» What is required
Copy out all of the data below with no alterations.

··· Data listing

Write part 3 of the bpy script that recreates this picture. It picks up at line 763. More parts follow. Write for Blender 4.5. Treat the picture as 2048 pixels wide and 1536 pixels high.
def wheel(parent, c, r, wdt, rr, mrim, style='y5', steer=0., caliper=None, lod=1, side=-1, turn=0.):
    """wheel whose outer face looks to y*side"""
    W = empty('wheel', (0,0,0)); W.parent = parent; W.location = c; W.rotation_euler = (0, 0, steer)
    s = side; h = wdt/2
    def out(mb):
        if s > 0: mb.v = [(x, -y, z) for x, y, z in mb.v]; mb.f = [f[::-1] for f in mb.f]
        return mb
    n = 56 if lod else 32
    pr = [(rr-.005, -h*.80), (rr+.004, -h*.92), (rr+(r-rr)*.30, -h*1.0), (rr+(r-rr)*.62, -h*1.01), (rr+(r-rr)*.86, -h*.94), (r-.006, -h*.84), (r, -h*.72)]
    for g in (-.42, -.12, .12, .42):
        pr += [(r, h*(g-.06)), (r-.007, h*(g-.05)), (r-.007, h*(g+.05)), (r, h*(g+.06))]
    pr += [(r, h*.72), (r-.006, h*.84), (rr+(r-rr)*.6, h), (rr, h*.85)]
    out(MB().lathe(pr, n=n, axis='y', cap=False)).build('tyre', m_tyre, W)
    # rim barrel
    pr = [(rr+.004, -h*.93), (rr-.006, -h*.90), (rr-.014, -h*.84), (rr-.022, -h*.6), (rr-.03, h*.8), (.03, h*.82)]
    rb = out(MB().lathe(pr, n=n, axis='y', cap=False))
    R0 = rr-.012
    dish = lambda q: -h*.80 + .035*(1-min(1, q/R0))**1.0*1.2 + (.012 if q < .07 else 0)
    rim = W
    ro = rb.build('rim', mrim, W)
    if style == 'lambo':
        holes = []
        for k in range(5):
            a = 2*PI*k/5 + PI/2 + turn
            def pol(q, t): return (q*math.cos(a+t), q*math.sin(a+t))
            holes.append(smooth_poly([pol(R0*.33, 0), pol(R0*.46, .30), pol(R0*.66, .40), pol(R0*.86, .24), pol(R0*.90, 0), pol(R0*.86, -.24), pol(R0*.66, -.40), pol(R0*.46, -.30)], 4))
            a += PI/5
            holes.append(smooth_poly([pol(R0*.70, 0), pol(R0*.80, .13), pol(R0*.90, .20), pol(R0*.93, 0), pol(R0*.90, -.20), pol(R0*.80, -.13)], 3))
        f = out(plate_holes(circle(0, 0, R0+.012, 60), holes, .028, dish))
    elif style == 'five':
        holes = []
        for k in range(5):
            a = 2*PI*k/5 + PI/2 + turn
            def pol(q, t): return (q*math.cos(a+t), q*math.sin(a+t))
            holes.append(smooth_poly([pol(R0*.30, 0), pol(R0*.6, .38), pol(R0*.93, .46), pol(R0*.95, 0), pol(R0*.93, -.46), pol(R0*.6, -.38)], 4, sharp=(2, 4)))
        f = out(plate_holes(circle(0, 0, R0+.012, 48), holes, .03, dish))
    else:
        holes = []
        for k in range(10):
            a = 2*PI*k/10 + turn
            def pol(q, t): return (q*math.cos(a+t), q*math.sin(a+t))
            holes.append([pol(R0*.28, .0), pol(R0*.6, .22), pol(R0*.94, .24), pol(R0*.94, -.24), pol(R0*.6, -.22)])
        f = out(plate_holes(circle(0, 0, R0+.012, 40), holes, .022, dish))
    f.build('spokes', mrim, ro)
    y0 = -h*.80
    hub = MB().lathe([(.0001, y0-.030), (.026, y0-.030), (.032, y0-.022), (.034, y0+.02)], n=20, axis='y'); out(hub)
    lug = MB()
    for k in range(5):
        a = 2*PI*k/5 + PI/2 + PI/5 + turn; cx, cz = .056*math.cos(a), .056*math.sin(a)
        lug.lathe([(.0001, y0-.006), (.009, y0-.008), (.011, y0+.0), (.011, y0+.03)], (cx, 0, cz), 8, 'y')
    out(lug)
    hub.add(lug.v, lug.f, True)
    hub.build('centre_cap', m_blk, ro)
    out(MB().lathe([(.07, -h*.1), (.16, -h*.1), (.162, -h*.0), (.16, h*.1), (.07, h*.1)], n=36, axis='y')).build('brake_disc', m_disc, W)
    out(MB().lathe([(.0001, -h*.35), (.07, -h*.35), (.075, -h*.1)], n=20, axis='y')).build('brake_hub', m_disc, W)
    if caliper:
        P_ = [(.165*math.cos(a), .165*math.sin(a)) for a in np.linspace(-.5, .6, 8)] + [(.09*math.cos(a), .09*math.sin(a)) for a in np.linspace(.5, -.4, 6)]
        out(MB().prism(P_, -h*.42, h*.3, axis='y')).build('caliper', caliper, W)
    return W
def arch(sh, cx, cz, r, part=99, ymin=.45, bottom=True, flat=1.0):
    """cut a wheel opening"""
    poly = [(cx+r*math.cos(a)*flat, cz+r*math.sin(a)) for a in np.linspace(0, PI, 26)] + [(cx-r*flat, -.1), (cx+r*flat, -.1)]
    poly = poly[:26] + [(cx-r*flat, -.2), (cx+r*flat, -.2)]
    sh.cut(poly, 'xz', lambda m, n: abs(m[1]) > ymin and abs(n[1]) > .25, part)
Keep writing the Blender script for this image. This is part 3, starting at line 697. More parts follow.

······

» Solution to this exercise
Write part 3 of the bpy script that recreates this picture. It picks up at line 763. More parts follow. Write for Blender 4.5. Treat the picture as 2048 pixels wide and 1536 pixels high.
def wheel(parent, c, r, wdt, rr, mrim, style='y5', steer=0., caliper=None, lod=1, side=-1, turn=0.):
    """wheel whose outer face looks to y*side"""
    W = empty('wheel', (0,0,0)); W.parent = parent; W.location = c; W.rotation_euler = (0, 0, steer)
    s = side; h = wdt/2
    def out(mb):
        if s > 0: mb.v = [(x, -y, z) for x, y, z in mb.v]; mb.f = [f[::-1] for f in mb.f]
        return mb
    n = 56 if lod else 32
    pr = [(rr-.005, -h*.80), (rr+.004, -h*.92), (rr+(r-rr)*.30, -h*1.0), (rr+(r-rr)*.62, -h*1.01), (rr+(r-rr)*.86, -h*.94), (r-.006, -h*.84), (r, -h*.72)]
    for g in (-.42, -.12, .12, .42):
        pr += [(r, h*(g-.06)), (r-.007, h*(g-.05)), (r-.007, h*(g+.05)), (r, h*(g+.06))]
    pr += [(r, h*.72), (r-.006, h*.84), (rr+(r-rr)*.6, h), (rr, h*.85)]
    out(MB().lathe(pr, n=n, axis='y', cap=False)).build('tyre', m_tyre, W)
    # rim barrel
    pr = [(rr+.004, -h*.93), (rr-.006, -h*.90), (rr-.014, -h*.84), (rr-.022, -h*.6), (rr-.03, h*.8), (.03, h*.82)]
    rb = out(MB().lathe(pr, n=n, axis='y', cap=False))
    R0 = rr-.012
    dish = lambda q: -h*.80 + .035*(1-min(1, q/R0))**1.0*1.2 + (.012 if q < .07 else 0)
    rim = W
    ro = rb.build('rim', mrim, W)
    if style == 'lambo':
        holes = []
        for k in range(5):
            a = 2*PI*k/5 + PI/2 + turn
            def pol(q, t): return (q*math.cos(a+t), q*math.sin(a+t))
            holes.append(smooth_poly([pol(R0*.33, 0), pol(R0*.46, .30), pol(R0*.66, .40), pol(R0*.86, .24), pol(R0*.90, 0), pol(R0*.86, -.24), pol(R0*.66, -.40), pol(R0*.46, -.30)], 4))
            a += PI/5
            holes.append(smooth_poly([pol(R0*.70, 0), pol(R0*.80, .13), pol(R0*.90, .20), pol(R0*.93, 0), pol(R0*.90, -.20), pol(R0*.80, -.13)], 3))
        f = out(plate_holes(circle(0, 0, R0+.012, 60), holes, .028, dish))
    elif style == 'five':
        holes = []
        for k in range(5):
            a = 2*PI*k/5 + PI/2 + turn
            def pol(q, t): return (q*math.cos(a+t), q*math.sin(a+t))
            holes.append(smooth_poly([pol(R0*.30, 0), pol(R0*.6, .38), pol(R0*.93, .46), pol(R0*.95, 0), pol(R0*.93, -.46), pol(R0*.6, -.38)], 4, sharp=(2, 4)))
        f = out(plate_holes(circle(0, 0, R0+.012, 48), holes, .03, dish))
    else:
        holes = []
        for k in range(10):
            a = 2*PI*k/10 + turn
            def pol(q, t): return (q*math.cos(a+t), q*math.sin(a+t))
            holes.append([pol(R0*.28, .0), pol(R0*.6, .22), pol(R0*.94, .24), pol(R0*.94, -.24), pol(R0*.6, -.22)])
        f = out(plate_holes(circle(0, 0, R0+.012, 40), holes, .022, dish))
    f.build('spokes', mrim, ro)
    y0 = -h*.80
    hub = MB().lathe([(.0001, y0-.030), (.026, y0-.030), (.032, y0-.022), (.034, y0+.02)], n=20, axis='y'); out(hub)
    lug = MB()
    for k in range(5):
        a = 2*PI*k/5 + PI/2 + PI/5 + turn; cx, cz = .056*math.cos(a), .056*math.sin(a)
        lug.lathe([(.0001, y0-.006), (.009, y0-.008), (.011, y0+.0), (.011, y0+.03)], (cx, 0, cz), 8, 'y')
    out(lug)
    hub.add(lug.v, lug.f, True)
    hub.build('centre_cap', m_blk, ro)
    out(MB().lathe([(.07, -h*.1), (.16, -h*.1), (.162, -h*.0), (.16, h*.1), (.07, h*.1)], n=36, axis='y')).build('brake_disc', m_disc, W)
    out(MB().lathe([(.0001, -h*.35), (.07, -h*.35), (.075, -h*.1)], n=20, axis='y')).build('brake_hub', m_disc, W)
    if caliper:
        P_ = [(.165*math.cos(a), .165*math.sin(a)) for a in np.linspace(-.5, .6, 8)] + [(.09*math.cos(a), .09*math.sin(a)) for a in np.linspace(.5, -.4, 6)]
        out(MB().prism(P_, -h*.42, h*.3, axis='y')).build('caliper', caliper, W)
    return W
def arch(sh, cx, cz, r, part=99, ymin=.45, bottom=True, flat=1.0):
    """cut a wheel opening"""
    poly = [(cx+r*math.cos(a)*flat, cz+r*math.sin(a)) for a in np.linspace(0, PI, 26)] + [(cx-r*flat, -.1), (cx+r*flat, -.1)]
    poly = poly[:26] + [(cx-r*flat, -.2), (cx+r*flat, -.2)]
    sh.cut(poly, 'xz', lambda m, n: abs(m[1]) > ymin and abs(n[1]) > .25, part)
Keep writing the Blender script for this image. This is part 3, starting at line 697. More parts follow.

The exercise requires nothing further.